A coin toss is one of the most fundamental examples used to teach probability. Each toss of a coin gives you two possible outcomes: heads or tails. In mathematics, this is a classic example of a binary outcome.
When you toss a single coin, you have no influence over whether it lands on heads or tails. This makes each toss independent of any other toss. Thus, the probability of a head in a single toss is independent and always 50% or 0.5.

• Each coin has two possible outcomes.
• Probability for either outcome in a single event is 0.5.
• Multiple tosses mean multiplying the number of possibilities.

For three coins, we use the formula to find all combinations. This is expressed mathematically as \( 2^3 = 8 \) outcomes. This is because each coin could land in one of two ways, and you have three coins.

Calculating odds is somewhat different from calculating probability but is closely related. Odds compare the chances of a certain event happening with it not happening.
First, know the total possible outcomes and the number of ways the event can succeed. In the case of three coin tosses, these calculations become more vivid.

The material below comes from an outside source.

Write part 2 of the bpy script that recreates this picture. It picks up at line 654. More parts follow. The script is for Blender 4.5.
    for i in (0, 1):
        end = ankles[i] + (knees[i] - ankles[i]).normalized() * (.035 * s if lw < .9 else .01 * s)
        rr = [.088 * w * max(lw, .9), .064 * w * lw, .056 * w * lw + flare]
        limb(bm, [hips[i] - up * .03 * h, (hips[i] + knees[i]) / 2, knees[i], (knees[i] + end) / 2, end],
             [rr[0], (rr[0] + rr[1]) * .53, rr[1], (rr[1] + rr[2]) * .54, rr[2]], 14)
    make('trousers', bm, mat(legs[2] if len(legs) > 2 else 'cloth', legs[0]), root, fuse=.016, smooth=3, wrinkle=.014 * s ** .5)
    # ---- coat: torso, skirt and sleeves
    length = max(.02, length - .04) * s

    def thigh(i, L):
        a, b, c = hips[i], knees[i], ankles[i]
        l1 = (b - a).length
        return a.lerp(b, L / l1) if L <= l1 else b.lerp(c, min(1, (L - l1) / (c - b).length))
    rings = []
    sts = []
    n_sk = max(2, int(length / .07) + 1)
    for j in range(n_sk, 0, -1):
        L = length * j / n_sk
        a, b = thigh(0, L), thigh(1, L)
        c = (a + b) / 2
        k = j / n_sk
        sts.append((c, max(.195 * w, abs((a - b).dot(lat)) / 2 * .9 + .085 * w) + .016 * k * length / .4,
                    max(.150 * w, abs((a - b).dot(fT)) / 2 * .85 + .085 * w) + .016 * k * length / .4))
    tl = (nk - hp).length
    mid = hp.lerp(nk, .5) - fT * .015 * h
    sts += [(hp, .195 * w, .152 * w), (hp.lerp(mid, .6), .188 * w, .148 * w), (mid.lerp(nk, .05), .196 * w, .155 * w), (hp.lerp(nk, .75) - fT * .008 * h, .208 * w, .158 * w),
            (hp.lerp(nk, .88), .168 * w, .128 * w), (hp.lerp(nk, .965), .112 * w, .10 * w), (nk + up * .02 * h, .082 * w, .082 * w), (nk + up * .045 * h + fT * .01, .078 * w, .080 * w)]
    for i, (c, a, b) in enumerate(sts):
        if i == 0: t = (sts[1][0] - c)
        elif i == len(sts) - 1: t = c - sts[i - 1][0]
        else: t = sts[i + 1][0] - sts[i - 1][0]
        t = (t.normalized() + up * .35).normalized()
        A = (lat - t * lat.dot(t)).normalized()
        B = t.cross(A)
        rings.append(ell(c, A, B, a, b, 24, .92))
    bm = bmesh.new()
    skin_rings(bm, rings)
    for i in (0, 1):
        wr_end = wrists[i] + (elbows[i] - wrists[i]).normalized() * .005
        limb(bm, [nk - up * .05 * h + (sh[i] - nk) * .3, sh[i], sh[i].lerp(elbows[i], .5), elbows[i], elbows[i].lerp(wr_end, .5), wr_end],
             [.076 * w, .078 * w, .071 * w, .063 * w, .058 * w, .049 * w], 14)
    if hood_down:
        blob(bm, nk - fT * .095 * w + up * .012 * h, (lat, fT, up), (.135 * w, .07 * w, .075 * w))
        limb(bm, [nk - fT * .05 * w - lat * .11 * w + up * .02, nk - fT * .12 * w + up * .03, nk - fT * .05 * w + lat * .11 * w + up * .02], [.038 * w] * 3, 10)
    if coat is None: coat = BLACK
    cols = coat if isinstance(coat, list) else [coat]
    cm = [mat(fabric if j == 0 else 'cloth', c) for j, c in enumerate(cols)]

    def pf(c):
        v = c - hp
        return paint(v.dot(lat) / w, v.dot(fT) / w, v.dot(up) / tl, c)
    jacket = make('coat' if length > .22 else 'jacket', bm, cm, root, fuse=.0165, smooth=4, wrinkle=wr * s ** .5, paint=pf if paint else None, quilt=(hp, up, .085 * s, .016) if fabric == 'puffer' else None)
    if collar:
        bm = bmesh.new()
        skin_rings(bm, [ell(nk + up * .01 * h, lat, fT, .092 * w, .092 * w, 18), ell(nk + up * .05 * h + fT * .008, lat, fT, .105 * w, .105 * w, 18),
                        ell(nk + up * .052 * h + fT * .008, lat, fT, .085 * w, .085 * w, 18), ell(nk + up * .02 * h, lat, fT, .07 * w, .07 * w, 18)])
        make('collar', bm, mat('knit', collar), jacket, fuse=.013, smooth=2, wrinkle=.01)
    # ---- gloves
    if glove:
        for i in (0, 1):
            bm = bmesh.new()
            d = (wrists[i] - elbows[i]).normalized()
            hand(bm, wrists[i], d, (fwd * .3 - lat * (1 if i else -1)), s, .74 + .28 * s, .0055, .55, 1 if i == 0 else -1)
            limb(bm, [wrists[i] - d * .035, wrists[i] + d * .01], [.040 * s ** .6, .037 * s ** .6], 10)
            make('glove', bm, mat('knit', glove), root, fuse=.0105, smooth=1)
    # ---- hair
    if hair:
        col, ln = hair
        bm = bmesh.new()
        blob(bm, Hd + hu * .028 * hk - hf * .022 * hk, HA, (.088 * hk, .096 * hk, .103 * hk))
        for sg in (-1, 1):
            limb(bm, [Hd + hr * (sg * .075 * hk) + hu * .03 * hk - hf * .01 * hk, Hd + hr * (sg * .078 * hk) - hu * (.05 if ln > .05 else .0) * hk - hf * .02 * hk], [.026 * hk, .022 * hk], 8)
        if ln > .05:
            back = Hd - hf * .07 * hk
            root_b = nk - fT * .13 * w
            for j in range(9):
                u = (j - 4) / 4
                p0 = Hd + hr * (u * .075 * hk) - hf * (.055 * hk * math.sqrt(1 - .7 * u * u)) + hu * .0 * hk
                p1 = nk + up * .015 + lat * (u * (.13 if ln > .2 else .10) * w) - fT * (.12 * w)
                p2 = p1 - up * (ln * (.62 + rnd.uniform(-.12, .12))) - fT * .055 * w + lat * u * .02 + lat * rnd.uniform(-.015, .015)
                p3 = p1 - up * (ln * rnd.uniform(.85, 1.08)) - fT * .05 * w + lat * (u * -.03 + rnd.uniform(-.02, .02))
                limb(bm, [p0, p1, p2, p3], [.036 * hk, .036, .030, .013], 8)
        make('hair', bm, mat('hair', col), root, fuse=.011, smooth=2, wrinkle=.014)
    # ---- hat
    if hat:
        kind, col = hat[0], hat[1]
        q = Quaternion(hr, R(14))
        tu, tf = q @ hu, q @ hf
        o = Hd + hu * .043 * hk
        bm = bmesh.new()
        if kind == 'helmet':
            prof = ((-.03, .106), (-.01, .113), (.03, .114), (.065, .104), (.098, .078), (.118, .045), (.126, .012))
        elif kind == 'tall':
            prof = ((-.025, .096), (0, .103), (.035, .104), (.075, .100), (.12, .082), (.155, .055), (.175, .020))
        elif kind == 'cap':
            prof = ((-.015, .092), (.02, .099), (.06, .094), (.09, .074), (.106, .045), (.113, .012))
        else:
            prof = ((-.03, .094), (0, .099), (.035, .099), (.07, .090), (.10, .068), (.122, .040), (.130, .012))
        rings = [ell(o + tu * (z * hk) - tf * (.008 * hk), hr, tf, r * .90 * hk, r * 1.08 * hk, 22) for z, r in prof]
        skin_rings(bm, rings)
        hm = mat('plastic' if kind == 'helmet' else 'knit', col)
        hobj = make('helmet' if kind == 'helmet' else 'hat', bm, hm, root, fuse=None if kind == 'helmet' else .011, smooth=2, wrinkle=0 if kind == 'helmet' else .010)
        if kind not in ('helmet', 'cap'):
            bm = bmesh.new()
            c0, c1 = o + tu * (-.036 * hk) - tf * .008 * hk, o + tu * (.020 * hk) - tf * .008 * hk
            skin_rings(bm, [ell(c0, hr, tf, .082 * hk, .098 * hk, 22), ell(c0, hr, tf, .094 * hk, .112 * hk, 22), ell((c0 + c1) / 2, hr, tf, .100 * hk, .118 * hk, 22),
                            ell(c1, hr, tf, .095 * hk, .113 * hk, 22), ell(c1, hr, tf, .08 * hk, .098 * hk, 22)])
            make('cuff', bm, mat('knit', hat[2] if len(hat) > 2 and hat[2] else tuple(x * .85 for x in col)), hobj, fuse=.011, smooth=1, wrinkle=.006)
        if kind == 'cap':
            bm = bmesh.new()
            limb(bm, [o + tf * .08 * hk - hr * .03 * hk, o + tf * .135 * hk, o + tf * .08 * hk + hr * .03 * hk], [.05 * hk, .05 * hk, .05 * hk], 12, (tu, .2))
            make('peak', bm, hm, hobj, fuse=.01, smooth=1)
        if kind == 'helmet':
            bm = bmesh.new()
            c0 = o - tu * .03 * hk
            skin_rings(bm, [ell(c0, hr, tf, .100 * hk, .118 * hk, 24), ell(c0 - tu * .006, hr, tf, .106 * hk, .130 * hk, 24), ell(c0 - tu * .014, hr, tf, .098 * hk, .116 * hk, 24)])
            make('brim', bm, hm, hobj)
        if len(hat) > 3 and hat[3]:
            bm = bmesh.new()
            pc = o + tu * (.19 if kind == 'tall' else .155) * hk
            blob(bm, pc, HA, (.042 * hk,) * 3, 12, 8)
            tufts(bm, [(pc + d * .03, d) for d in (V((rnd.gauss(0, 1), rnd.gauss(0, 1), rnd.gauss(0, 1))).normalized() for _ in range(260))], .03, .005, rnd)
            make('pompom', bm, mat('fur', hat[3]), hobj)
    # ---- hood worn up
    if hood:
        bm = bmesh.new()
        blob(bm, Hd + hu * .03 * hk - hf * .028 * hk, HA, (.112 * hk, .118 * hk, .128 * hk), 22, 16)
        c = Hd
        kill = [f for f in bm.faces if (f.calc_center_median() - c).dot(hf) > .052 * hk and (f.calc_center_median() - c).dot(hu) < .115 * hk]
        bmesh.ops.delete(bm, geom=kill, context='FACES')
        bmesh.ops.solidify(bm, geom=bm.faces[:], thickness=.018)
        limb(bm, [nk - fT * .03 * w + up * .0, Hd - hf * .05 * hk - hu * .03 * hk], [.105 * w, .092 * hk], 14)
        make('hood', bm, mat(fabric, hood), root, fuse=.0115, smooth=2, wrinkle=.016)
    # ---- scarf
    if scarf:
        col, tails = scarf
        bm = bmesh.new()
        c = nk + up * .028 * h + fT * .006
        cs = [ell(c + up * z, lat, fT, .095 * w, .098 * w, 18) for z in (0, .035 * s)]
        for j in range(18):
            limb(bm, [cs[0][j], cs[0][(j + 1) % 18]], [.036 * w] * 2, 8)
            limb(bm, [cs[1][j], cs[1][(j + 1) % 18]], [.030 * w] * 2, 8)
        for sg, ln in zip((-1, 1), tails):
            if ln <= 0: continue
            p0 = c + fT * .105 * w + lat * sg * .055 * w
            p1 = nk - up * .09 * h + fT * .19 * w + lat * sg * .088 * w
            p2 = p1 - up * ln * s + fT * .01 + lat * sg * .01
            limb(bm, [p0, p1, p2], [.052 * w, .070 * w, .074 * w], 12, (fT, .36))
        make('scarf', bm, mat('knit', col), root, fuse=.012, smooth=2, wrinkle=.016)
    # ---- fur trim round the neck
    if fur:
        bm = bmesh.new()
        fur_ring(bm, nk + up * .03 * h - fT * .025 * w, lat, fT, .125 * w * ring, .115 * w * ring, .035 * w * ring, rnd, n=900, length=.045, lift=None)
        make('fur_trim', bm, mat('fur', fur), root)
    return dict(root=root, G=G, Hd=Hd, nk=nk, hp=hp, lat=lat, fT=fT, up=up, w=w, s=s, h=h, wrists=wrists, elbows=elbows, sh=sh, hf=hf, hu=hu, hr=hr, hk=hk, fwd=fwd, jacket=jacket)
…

• Total possible outcomes: 8 (from three coins)
• Favorable outcomes: 1 (all heads)
• Unfavorable outcomes: 7 (anything but all heads)

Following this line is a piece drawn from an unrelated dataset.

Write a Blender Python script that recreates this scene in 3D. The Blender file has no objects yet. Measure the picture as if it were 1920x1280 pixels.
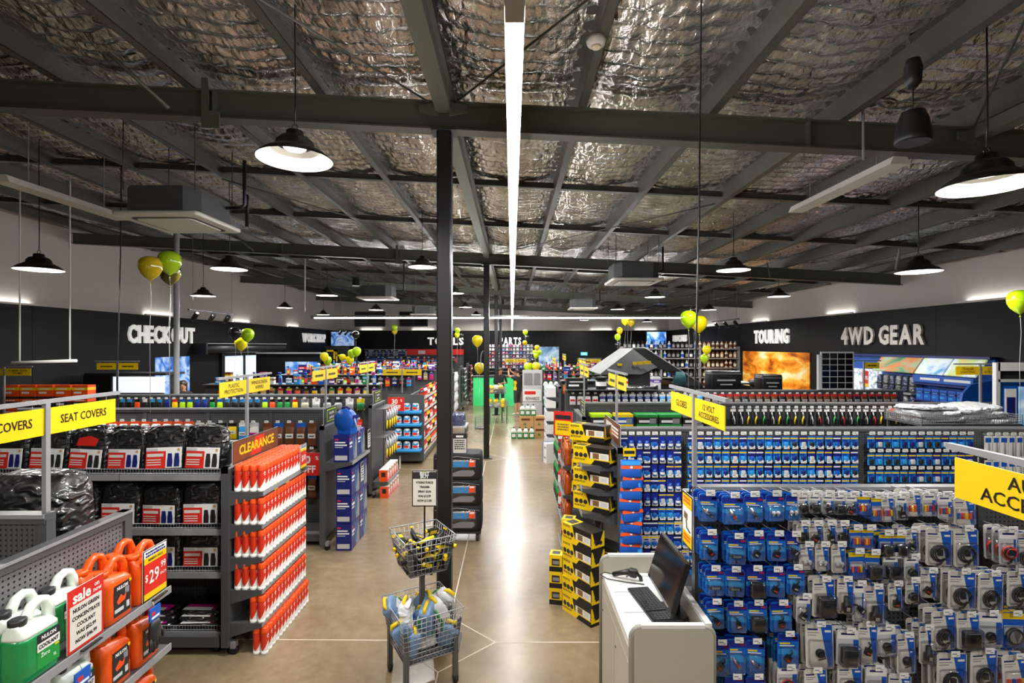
import bpy, math, random
import numpy as np
from mathutils import Matrix, Vector, Euler
random.seed(7); np.random.seed(7)
S = bpy.context.scene; COL = S.collection; PI = math.pi
# ------------------------------------------------------------------ camera, world, exposure
CAMZ = 2.65; F = 960.0; HOR = 647.0
cd = bpy.data.cameras.new('camera'); cam = bpy.data.objects.new('camera', cd); COL.objects.link(cam)
cam.location = (0, 0, CAMZ); cam.rotation_euler = (PI/2, 0, 0)
cd.sensor_width = 36; cd.lens = 18; cd.shift_y = (HOR-640)/1920; cd.clip_start = .05; cd.clip_end = 120
S.camera = cam
w = bpy.data.worlds.new('world'); S.world = w; w.use_nodes = True
w.node_tree.nodes['Background'].inputs[0].default_value = (.8, .85, 1, 1)
w.node_tree.nodes['Background'].inputs[1].default_value = .3
S.view_settings.view_transform = 'Standard'; S.view_settings.look = 'None'
S.view_settings.gamma = 1; S.view_settings.use_curve_mapping = False
S.view_settings.exposure = 0.95
try:
    S.cycles.use_denoising = True; S.cycles.max_bounces = 6; S.cycles.diffuse_bounces = 3
    S.cycles.glossy_bounces = 3; S.cycles.transparent_max_bounces = 12; S.cycles.sample_clamp_indirect = 6
    S.cycles.caustics_reflective = False; S.cycles.caustics_refractive = False
except Exception: pass
PEND_W = 48; STRIP_E = 58; SPOT_W = 30; WASH_W = 1.1

def at(px, py, Y): return Vector(((px-960)/F*Y, Y, CAMZ-(py-HOR)/F*Y))
def xat(px, Y): return (px-960)/F*Y
def zat(py, Y): return CAMZ-(py-HOR)/F*Y

# ------------------------------------------------------------------ materials
def lin(c):
    if isinstance(c, str):
        c = [int(c[i:i+2], 16)/255 for i in (0, 2, 4)]
    return tuple((v/12.92 if v <= .04045 else ((v+.055)/1.055)**2.4) for v in c) + (1,)
MATS = {}
def mat(name, col=None, rough=.5, metal=0., var=.08, scale=6., coat=0., spec=.5, emit=0., bump=0., bscale=40., ecol=None):
    """procedural principled material: noise driven tone variation, optional bump"""
    if name in MATS: return MATS[name]
    m = bpy.data.materials.new(name); m.use_nodes = True; nt = m.node_tree; n = nt.nodes; l = nt.links
    b = n['Principled BSDF']; c = lin(col)
    b.inputs['Roughness'].default_value = rough; b.inputs['Metallic'].default_value = metal
    b.inputs['Specular IOR Level'].default_value = spec
    if coat: b.inputs['Coat Weight'].default_value = coat; b.inputs['Coat Roughness'].default_value = .08
    b.inputs['Base Color'].default_value = c
    if var > 0 or bump > 0:
        tc = n.new('ShaderNodeTexCoord'); nz = n.new('ShaderNodeTexNoise'); nz.inputs['Scale'].default_value = scale
        nz.inputs['Detail'].default_value = 3
        l.new(tc.outputs['Object'], nz.inputs['Vector'])
        if var > 0:
            r = n.new('ShaderNodeMix'); r.data_type = 'RGBA'
            r.inputs[6].default_value = tuple(v*(1-var) for v in c[:3])+(1,)
            r.inputs[7].default_value = tuple(min(1, v*(1+var)) for v in c[:3])+(1,)
            l.new(nz.outputs['Fac'], r.inputs[0]); l.new(r.outputs[2], b.inputs['Base Color'])
        if bump > 0:
            nb = n.new('ShaderNodeTexNoise'); nb.inputs['Scale'].default_value = bscale; nb.inputs['Detail'].default_value = 4
            l.new(tc.outputs['Object'], nb.inputs['Vector'])
            bp = n.new('ShaderNodeBump'); bp.inputs['Strength'].default_value = bump; bp.inputs['Distance'].default_value = .02
            l.new(nb.outputs['Fac'], bp.inputs['Height']); l.new(bp.outputs['Normal'], b.inputs['Normal'])
            if coat: l.new(bp.outputs['Normal'], b.inputs['Coat Normal'])
    if emit:
        b.inputs['Emission Color'].default_value = lin(ecol or col); b.inputs['Emission Strength'].default_value = emit
    MATS[name] = m; return m
def nodes_of(name):
    m = bpy.data.materials.new(name); m.use_nodes = True; MATS[name] = m
    return m, m.node_tree.nodes, m.node_tree.links, m.node_tree.nodes['Principled BSDF']
def ramp(n, stops):
    r = n.new('ShaderNodeValToRGB'); e = r.color_ramp.elements
    while len(e) < len(stops): e.new(.5)
    for k, (p, c) in enumerate(stops): e[k].position = p; e[k].color = lin(c)
    return r
def wrap_mat(name, col):
    m, n, l, b = nodes_of(name); b.inputs['Base Color'].default_value = lin(col); b.inputs['Roughness'].default_value = .45
    b.inputs['Coat Weight'].default_value = 1; b.inputs['Coat Roughness'].default_value = .06; b.inputs['Coat IOR'].default_value = 1.6
    tc = n.new('ShaderNodeTexCoord'); mp = n.new('ShaderNodeMapping'); mp.inputs['Rotation'].default_value = (.4, .7, .5); mp.inputs['Scale'].default_value = (1, 1, 1.8)
    l.new(tc.outputs['Object'], mp.inputs[0]); a = n.new('ShaderNodeTexNoise'); a.noise_type = 'RIDGED_MULTIFRACTAL'; a.inputs['Scale'].default_value = 11
    a.inputs['Detail'].default_value = 3; a.inputs['Distortion'].default_value = .6; l.new(mp.outputs[0], a.inputs['Vector'])
    bp = n.new('ShaderNodeBump'); bp.inputs['Strength'].default_value = .9; bp.inputs['Distance'].default_value = .05
    l.new(a.outputs['Fac'], bp.inputs['Height']); l.new(bp.outputs['Normal'], b.inputs['Coat Normal']); l.new(bp.outputs['Normal'], b.inputs['Normal'])
for _k, _c in dict(wrap_black='141417', wrap_grey='6a6c70', wrap_white='d4d7dc', wrap_blue='24325c', wrap_red='a01f28').items(): wrap_mat(_k, _c)
def clear_plastic(name, col='f4f8ff', base=.1, rough=.08):
    m, n, l, b = nodes_of(name); n.remove(b); out = n['Material Output']
    t = n.new('ShaderNodeBsdfTransparent'); g = n.new('ShaderNodeBsdfGlossy'); g.inputs['Roughness'].default_value = rough
    g.inputs['Color'].default_value = lin(col); lw = n.new('ShaderNodeLayerWeight'); lw.inputs[0].default_value = .25
    ad = n.new('ShaderNodeMath'); ad.operation = 'MULTIPLY_ADD'; ad.inputs[1].default_value = .6; ad.inputs[2].default_value = base
    tc = n.new('ShaderNodeTexCoord'); nb = n.new('ShaderNodeTexNoise'); nb.inputs['Scale'].default_value = 18
    bp = n.new('ShaderNodeBump'); bp.inputs['Strength'].default_value = .5; bp.inputs['Distance'].default_value = .02
    l.new(tc.outputs['Object'], nb.inputs['Vector']); l.new(nb.outputs['Fac'], bp.inputs['Height'])
    l.new(bp.outputs['Normal'], g.inputs['Normal']); l.new(lw.outputs['Fresnel'], ad.inputs[0])
    mx = n.new('ShaderNodeMixShader'); l.new(ad.outputs[0], mx.inputs[0]); l.new(t.outputs[0], mx.inputs[1])
    l.new(g.outputs[0], mx.inputs[2]); l.new(mx.outputs[0], out.inputs['Surface']); return m
clear_plastic('clear'); clear_plastic('glass', base=.04, rough=.02)

def perforated(name, col, dark, scale):
    m, n, l, b = nodes_of(name)
    tc = n.new('ShaderNodeTexCoord'); sep = n.new('ShaderNodeSeparateXYZ'); l.new(tc.outputs['Object'], sep.inputs[0])
    def mth(op, a, bb=None):
        q = n.new('ShaderNodeMath'); q.operation = op
        for i, v in enumerate((a, bb)):
            if v is None: continue
            if isinstance(v, (int, float)): q.inputs[i].default_value = v
            else: l.new(v, q.inputs[i])
        return q.outputs[0]
    def cell(s):
        f = mth('FRACT', mth('MULTIPLY', s, scale)); d = mth('SUBTRACT', f, .5); return mth('MULTIPLY', d, d)
    geo = n.new('ShaderNodeNewGeometry'); ax = mth('ADD', sep.outputs['X'], sep.outputs['Y'])
    dd = mth('ADD', cell(ax), cell(sep.outputs['Z'])); hole = mth('LESS_THAN', dd, .045)
    mx = n.new('ShaderNodeMix'); mx.data_type = 'RGBA'; mx.inputs[6].default_value = lin(col); mx.inputs[7].default_value = lin(dark)
    l.new(hole, mx.inputs[0]); l.new(mx.outputs[2], b.inputs['Base Color']); b.inputs['Roughness'].default_value = .45
    return m
perforated('perf', '6c6c6e', '141415', 1/.028)
perforated('perf_dark', '4c4d50', '0c0c0d', 1/.028)

def floor_mat():
    m, n, l, b = nodes_of('concrete')
    tc = n.new('ShaderNodeTexCoord'); a = n.new('ShaderNodeTexNoise'); a.inputs['Scale'].default_value = .55; a.inputs['Detail'].default_value = 6
    f = n.new('ShaderNodeTexNoise'); f.inputs['Scale'].default_value = 9; f.inputs['Detail'].default_value = 8; f.inputs['Roughness'].default_value = .65
    for q in (a, f): l.new(tc.outputs['Object'], q.inputs['Vector'])
    r = ramp(n, [(.3, '7c6b52'), (.52, '8d7b60'), (.72, '9c8b70')]); r2 = ramp(n, [(.3, 'd4cdc2'), (.7, 'ffffff')])
    l.new(a.outputs['Fac'], r.inputs[0]); l.new(f.outputs['Fac'], r2.inputs[0])
    mx = n.new('ShaderNodeMix'); mx.data_type = 'RGBA'; mx.blend_type = 'MULTIPLY'; mx.inputs[0].default_value = .7
    l.new(r.outputs[0], mx.inputs[6]); l.new(r2.outputs[0], mx.inputs[7]); l.new(mx.outputs[2], b.inputs['Base Color'])
    rr = n.new('ShaderNodeMapRange'); rr.inputs[3].default_value = .2; rr.inputs[4].default_value = .3
    l.new(f.outputs['Fac'], rr.inputs[0]); l.new(rr.outputs[0], b.inputs['Roughness'])
    b.inputs['Specular IOR Level'].default_value = .45
floor_mat()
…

Here, odds in favor are calculated as the ratio of favorable outcomes to the unfavorable outcomes. It's written as \( \frac{1}{7} \) for three heads in three tosses. Odds give a clearer picture as to how many times one can expect not to get the event compared to getting it.

In probability, favorable outcomes are those that match the exact event we are looking for. When calculating likelihoods, it's crucial to count how many "favorable situations" exist amidst all possible combinations.
For example, if your goal is to get three heads when tossing three coins, the favorable outcome is exactly one: HHH.

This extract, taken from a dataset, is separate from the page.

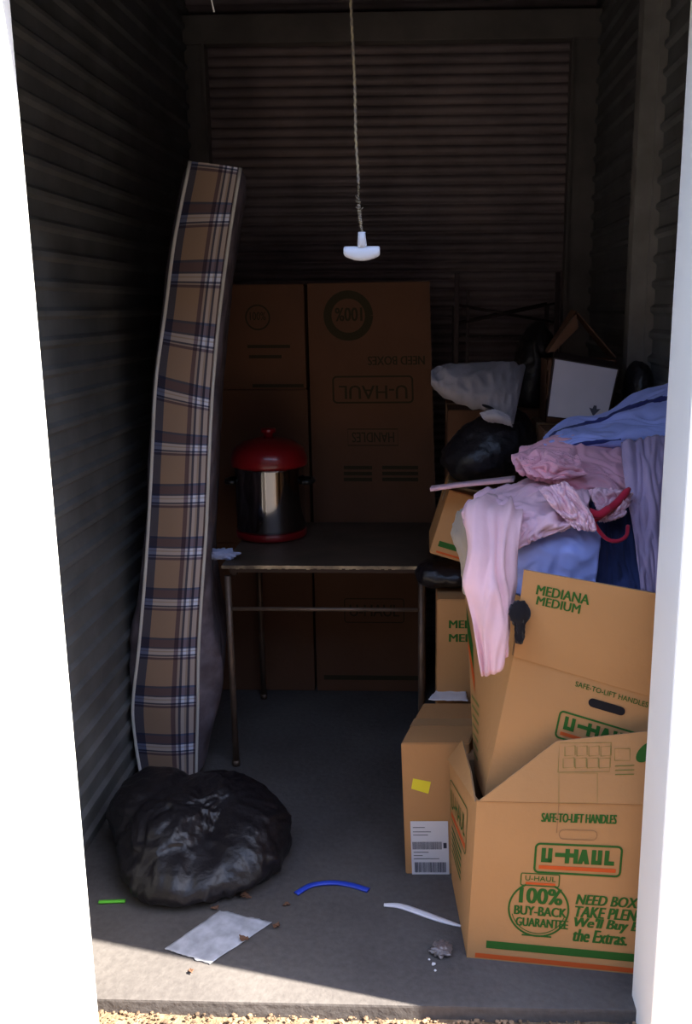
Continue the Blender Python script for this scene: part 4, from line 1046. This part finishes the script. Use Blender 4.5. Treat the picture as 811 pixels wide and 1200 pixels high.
# ------------------------------------------------------------ door pull
yp = 1.96
hp = PY(424, 290, yp)
PC = thing('door_pull_cord', 'frayed door cord with pale plastic T handle hanging in the opening', 'pull cord', hp)
bm = bmesh.new()
path = [PY(x, y, yp) for x, y in ((424, 272), (422, 255), (420, 235), (420, 210), (417, 160), (416, 110), (414, 60), (411, 0))] + [Vector((PY(411, 0, yp).x, yp + .02, 2.272))]
pp = []
for i in range(161):
    t = i / 160; b_ = cr(path, t); pp.append(b_ + Vector((.0009 * math.sin(i * 1.9), .0009 * math.cos(i * 1.9), 0)))
tube(bm, pp, [.0036 if 12 < i < 42 else .0026 for i in range(161)], 6)
for i in range(10): 
    b_ = cr(path, .17 + .012 * i); tube(bm, [b_, b_ + Vector((random.uniform(-.008, .008), 0, random.uniform(-.01, .01)))], .0008, 4)
obj('cord', bm, 'rope', PC, True)
bm = bmesh.new()
tube(bm, [PY(424, 272, yp), PY(424, 278, yp), PY(424.5, 290, yp)], [.0075, .008, .010], 12)
top = PY(424, 290, yp)
n_ = 24; rings = []
for i in range(n_ + 1):
    u = i / n_ * 2 - 1; hh = .0145 * (1 - .35 * u * u); x = u * .037
    zc_ = top.z - .012 + .005 * u * u; rz = hh * (1 if abs(u) < .99 else .8); ry = .010 * (1 if abs(u) < .99 else .8)
    rings.append([bm.verts.new((top.x + x, yp + ry * math.cos(a), zc_ + rz * math.sin(a))) for a in [k * math.pi / 8 for k in range(16)]])
for i in range(n_):
    for k in range(16): bm.faces.new((rings[i][k], rings[i][(k + 1) % 16], rings[i + 1][(k + 1) % 16], rings[i + 1][k]))
bm.faces.new(rings[0]); bm.faces.new(rings[-1])
obj('handle', bm, 'pull', PC, True, label='pale plastic T handle')
bm = bmesh.new(); a_ = PY(251, 14, 2.0); tube(bm, [a_, a_ + Vector((-.004, 0, .02)), a_ + Vector((-.008, 0, .05)), Vector((a_.x - .008, 2.0, 2.286))], .0016, 6)
o = obj('loose_wire', bm, 'piping', None, True); center_origin(o, False); tag(o, 'short loose pale wire end hanging at the top left of the opening', 'wire')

• Favorable outcome for three heads: 1 (HHH)
• Favorable means the specific outcome that matches your event exactly.

Knowing the favorable outcomes lets you quickly understand the probability or odds of an event. By counting only these specific outcomes, you ignore irrelevant scenarios and focus on what counts for your specific question. This is essential for calculating odds and probabilities effectively.